Heh, that's the layer of the 'liquid nails' glue I spread over it.

Posted

So at this point, I'm probably never going to go back to dynamics. They just don't sound right anymore. My orthos cover my music that require a smaller intimate soundstage and more impact and my electrostats cover everything else, and I have a few more headphones that are coming in that ought to fill in whatever else. I've got portables down, too, so I'm set. The only headphone I'm interested in now is the Koss ESP950 (I refuse to pay more than that for headphones so no O2 or 4070). Once I obtain a pair, I'm done, folks. Done buying headphones, not done modding them.;)

Posted

Yep, orthos are more fun than you can shake a stick at. I'm now in the process of fully molesting the new RP... I knew I couldn't last long without really going at it so I went out and got some nice Kingwood and hacked the crap out of it >:D

Posted

Looks like it's going to happen sooner rather than later.>:D That sounds great. Be careful with the magnets, I assume they are more powerful since they're neodymium.
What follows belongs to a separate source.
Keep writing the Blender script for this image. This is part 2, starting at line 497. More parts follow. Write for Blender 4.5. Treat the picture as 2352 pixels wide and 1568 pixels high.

My T50RPv2 is doing nicely after some burn-in. I agree that it does not require much more damping of the driver, but does also need damping of the frame itself. Both the bass and treble are nicely extended. Bass could use a bit more, though.

Posted

Scratch all that, the T50RP (driver) is the fucking tits!

Stuck in a new housing that doesn't cripple the driver these are the best phones I've ever heard.

Posted
Scratch all that, the T50RP (driver) is the fucking tits!

Stuck in a new housing that doesn't cripple the driver these are the best phones I've ever heard.

:blink::useless:

Are they the current production T50RP (whatever V or mk they are)?